— Begin —

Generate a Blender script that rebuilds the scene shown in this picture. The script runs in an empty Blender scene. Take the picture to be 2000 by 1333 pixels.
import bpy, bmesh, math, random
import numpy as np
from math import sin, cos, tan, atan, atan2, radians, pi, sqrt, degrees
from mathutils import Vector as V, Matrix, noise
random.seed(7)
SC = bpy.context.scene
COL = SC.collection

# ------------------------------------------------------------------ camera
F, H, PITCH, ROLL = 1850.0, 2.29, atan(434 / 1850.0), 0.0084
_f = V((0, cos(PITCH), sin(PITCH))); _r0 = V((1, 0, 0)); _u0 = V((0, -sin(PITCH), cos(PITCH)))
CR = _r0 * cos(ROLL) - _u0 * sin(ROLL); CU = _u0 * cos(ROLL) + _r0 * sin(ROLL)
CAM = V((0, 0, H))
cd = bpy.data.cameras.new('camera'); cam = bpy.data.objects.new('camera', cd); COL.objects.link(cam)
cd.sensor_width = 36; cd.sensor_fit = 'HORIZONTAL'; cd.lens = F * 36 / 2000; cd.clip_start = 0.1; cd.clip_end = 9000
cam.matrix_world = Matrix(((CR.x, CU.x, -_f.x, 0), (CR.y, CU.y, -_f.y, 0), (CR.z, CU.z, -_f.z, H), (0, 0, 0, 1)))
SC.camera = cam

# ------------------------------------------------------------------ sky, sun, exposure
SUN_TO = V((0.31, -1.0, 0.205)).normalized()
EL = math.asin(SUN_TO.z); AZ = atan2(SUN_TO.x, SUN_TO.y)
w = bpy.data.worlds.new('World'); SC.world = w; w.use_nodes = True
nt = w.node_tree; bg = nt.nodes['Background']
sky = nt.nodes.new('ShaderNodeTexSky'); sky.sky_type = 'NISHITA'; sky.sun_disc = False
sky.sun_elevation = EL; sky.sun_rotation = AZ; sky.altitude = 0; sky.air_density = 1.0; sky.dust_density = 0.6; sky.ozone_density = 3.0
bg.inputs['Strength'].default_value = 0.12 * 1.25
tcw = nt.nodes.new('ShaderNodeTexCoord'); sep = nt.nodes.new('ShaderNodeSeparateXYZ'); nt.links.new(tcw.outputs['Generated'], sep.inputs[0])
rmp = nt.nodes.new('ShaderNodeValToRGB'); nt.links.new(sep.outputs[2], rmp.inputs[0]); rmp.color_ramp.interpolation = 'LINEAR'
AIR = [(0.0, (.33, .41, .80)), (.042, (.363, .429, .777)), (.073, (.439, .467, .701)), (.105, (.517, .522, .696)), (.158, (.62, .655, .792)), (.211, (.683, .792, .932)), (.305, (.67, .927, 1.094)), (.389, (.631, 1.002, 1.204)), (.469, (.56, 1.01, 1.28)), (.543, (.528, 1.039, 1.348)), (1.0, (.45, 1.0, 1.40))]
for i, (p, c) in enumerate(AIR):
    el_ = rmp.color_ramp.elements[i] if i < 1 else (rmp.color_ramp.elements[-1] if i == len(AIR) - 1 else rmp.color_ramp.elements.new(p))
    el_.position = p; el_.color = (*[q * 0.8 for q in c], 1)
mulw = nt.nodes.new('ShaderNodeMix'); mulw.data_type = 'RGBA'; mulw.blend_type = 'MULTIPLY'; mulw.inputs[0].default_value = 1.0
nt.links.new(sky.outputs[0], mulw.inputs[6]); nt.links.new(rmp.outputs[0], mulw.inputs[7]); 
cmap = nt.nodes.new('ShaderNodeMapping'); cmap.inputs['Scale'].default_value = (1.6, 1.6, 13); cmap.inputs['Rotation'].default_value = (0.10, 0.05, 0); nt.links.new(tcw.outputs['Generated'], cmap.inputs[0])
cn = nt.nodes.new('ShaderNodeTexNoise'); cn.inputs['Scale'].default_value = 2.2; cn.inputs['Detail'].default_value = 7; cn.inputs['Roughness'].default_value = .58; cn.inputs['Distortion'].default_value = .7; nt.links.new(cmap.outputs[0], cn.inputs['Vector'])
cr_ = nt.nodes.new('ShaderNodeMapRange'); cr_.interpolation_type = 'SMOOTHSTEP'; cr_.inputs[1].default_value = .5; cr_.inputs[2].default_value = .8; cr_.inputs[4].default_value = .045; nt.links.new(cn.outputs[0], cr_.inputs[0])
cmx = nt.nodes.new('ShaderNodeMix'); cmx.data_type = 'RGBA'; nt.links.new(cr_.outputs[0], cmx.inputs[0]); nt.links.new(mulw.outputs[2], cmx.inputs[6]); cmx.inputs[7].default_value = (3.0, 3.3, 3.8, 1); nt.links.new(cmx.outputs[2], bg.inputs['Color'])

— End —

### [Work instructions]
From the first line above through the line that contains "SC.camera = cam", quote each line exactly. Output nothing more.

### [Response to this exercise]
Generate a Blender script that rebuilds the scene shown in this picture. The script runs in an empty Blender scene. Take the picture to be 2000 by 1333 pixels.
import bpy, bmesh, math, random
import numpy as np
from math import sin, cos, tan, atan, atan2, radians, pi, sqrt, degrees
from mathutils import Vector as V, Matrix, noise
random.seed(7)
SC = bpy.context.scene
COL = SC.collection

# ------------------------------------------------------------------ camera
F, H, PITCH, ROLL = 1850.0, 2.29, atan(434 / 1850.0), 0.0084
_f = V((0, cos(PITCH), sin(PITCH))); _r0 = V((1, 0, 0)); _u0 = V((0, -sin(PITCH), cos(PITCH)))
CR = _r0 * cos(ROLL) - _u0 * sin(ROLL); CU = _u0 * cos(ROLL) + _r0 * sin(ROLL)
CAM = V((0, 0, H))
cd = bpy.data.cameras.new('camera'); cam = bpy.data.objects.new('camera', cd); COL.objects.link(cam)
cd.sensor_width = 36; cd.sensor_fit = 'HORIZONTAL'; cd.lens = F * 36 / 2000; cd.clip_start = 0.1; cd.clip_end = 9000
cam.matrix_world = Matrix(((CR.x, CU.x, -_f.x, 0), (CR.y, CU.y, -_f.y, 0), (CR.z, CU.z, -_f.z, H), (0, 0, 0, 1)))
SC.camera = cam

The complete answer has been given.